Information shown |
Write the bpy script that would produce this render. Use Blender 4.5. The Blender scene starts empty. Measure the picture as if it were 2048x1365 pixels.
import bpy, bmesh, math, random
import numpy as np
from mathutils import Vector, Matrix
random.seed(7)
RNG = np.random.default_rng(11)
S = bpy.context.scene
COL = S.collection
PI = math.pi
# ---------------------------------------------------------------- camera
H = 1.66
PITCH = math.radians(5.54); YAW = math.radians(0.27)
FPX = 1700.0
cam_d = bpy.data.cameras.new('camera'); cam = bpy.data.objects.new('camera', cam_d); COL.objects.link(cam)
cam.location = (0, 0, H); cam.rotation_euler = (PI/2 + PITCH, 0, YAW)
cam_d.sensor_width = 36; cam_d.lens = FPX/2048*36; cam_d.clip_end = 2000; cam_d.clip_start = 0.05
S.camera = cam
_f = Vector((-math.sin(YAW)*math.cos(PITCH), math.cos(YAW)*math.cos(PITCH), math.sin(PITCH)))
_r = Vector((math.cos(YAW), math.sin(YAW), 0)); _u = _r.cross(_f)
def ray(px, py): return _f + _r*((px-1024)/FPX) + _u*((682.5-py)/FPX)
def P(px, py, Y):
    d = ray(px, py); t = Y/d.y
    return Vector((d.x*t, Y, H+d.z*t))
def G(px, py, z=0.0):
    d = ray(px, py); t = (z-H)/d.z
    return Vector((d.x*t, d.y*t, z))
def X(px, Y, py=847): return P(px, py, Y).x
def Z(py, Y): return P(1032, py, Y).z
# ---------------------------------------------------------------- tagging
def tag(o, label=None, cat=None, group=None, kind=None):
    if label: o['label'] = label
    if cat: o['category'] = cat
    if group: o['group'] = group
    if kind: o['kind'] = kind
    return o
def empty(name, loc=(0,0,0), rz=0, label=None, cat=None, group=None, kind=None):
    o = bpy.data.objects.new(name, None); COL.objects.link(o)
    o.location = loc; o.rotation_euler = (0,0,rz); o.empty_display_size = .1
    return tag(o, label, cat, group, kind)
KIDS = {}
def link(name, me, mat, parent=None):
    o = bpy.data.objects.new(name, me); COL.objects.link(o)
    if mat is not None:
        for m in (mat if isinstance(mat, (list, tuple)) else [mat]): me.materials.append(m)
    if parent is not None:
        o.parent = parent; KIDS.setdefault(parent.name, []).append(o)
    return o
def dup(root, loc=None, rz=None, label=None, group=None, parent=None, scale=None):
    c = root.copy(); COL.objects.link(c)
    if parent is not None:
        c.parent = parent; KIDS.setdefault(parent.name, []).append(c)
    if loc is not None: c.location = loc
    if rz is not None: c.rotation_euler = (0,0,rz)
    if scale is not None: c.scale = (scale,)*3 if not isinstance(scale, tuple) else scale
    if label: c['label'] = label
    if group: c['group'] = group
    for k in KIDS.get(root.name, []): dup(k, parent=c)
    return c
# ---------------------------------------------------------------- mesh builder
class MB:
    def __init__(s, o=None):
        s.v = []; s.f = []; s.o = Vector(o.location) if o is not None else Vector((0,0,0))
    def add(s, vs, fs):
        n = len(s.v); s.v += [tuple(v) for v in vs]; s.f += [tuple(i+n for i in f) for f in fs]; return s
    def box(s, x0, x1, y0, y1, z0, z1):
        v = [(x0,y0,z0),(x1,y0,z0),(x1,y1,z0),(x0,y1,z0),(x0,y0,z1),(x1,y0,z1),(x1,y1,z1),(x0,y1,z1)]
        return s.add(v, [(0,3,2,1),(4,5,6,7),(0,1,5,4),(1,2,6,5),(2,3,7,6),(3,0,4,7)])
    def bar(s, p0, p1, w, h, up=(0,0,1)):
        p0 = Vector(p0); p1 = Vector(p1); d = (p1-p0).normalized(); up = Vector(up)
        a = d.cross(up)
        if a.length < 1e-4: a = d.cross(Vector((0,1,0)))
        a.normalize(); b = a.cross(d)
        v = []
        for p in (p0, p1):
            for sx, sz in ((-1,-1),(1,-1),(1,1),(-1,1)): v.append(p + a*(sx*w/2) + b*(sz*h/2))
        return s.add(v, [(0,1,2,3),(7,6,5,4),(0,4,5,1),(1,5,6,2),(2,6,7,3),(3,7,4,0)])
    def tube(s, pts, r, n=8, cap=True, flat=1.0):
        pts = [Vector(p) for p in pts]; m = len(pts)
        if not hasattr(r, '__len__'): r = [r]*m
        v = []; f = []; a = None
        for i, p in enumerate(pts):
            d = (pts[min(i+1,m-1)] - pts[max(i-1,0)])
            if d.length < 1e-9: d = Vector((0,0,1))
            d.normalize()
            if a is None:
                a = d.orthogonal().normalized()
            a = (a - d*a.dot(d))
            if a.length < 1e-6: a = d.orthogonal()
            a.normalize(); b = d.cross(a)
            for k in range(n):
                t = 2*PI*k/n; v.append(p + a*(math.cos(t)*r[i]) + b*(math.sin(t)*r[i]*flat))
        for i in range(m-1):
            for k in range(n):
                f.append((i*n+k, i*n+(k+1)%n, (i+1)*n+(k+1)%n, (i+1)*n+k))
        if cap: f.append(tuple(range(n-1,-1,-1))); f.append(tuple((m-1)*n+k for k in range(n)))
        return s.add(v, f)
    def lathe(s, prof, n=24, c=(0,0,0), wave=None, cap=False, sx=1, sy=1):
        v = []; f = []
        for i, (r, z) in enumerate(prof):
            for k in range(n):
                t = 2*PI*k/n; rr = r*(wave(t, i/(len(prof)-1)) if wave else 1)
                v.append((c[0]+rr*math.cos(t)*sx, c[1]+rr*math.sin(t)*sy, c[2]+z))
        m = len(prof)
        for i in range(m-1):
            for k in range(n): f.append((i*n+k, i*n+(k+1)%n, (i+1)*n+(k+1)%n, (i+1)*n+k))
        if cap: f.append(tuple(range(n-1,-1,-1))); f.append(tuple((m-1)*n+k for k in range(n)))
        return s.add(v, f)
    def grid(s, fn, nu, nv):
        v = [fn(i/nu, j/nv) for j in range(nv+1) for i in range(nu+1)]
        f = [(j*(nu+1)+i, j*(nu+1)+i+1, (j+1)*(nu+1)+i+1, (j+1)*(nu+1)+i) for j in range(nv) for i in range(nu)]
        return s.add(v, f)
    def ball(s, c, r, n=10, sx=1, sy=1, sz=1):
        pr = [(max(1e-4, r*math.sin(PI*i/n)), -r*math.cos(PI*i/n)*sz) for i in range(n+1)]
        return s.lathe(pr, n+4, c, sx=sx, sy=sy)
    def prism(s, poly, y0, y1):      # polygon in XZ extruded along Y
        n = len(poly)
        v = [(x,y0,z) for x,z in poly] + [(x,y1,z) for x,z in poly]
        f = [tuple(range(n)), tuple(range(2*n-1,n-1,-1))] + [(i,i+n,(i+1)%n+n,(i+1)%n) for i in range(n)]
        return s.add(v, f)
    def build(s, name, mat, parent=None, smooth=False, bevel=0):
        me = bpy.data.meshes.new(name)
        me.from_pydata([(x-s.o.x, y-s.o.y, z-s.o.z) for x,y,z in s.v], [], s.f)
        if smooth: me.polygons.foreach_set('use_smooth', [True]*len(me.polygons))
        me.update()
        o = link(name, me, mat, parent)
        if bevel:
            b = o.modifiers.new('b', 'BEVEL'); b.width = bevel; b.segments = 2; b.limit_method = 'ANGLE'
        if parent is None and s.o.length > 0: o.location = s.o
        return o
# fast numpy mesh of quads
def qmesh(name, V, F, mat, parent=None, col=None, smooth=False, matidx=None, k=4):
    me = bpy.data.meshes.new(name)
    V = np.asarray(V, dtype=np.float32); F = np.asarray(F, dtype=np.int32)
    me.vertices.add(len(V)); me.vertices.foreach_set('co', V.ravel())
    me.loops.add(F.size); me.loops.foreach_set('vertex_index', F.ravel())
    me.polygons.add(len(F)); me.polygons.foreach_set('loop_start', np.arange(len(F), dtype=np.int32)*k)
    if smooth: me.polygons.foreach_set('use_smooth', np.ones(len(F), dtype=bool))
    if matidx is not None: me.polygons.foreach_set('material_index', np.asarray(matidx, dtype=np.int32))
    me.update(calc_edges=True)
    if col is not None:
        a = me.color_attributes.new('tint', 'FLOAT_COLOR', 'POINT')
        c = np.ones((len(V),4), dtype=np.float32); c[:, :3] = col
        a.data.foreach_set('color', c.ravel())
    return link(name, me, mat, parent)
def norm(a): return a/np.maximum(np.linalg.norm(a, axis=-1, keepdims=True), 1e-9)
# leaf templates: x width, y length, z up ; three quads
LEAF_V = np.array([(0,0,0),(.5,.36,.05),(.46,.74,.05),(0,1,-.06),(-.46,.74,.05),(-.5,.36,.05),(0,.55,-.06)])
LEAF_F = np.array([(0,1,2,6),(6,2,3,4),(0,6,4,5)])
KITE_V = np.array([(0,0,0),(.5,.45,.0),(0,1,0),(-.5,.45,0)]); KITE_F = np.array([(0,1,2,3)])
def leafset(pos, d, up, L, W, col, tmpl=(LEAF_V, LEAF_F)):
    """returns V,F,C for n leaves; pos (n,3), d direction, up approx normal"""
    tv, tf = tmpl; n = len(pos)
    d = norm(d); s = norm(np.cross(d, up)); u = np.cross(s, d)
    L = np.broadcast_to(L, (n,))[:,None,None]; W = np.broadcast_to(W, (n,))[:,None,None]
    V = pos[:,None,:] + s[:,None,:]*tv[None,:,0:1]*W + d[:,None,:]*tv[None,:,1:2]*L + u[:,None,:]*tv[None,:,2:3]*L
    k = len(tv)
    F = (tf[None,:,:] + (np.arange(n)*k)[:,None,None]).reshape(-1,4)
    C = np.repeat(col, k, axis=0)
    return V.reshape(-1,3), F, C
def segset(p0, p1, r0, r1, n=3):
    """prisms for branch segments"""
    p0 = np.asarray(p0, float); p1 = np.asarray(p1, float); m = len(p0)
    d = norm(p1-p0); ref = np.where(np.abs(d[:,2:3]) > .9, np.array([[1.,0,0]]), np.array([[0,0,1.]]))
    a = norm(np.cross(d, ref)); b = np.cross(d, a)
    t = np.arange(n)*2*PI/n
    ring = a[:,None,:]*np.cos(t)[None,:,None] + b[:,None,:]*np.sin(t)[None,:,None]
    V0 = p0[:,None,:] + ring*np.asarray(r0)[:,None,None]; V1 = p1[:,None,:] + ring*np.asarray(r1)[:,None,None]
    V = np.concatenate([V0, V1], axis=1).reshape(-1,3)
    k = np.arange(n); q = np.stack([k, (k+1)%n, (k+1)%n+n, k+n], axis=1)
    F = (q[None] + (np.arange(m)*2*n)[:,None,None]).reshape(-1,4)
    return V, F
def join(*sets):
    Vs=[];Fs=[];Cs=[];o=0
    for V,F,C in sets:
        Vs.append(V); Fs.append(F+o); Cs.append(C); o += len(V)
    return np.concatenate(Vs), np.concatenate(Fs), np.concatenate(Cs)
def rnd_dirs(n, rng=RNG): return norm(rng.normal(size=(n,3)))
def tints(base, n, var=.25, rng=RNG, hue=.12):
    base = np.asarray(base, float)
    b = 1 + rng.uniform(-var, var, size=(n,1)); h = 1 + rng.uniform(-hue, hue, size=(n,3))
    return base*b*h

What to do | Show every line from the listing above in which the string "scene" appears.

Solution to the problem |
Write the bpy script that would produce this render. Use Blender 4.5. The Blender scene starts empty. Measure the picture as if it were 2048x1365 pixels.
S = bpy.context.scene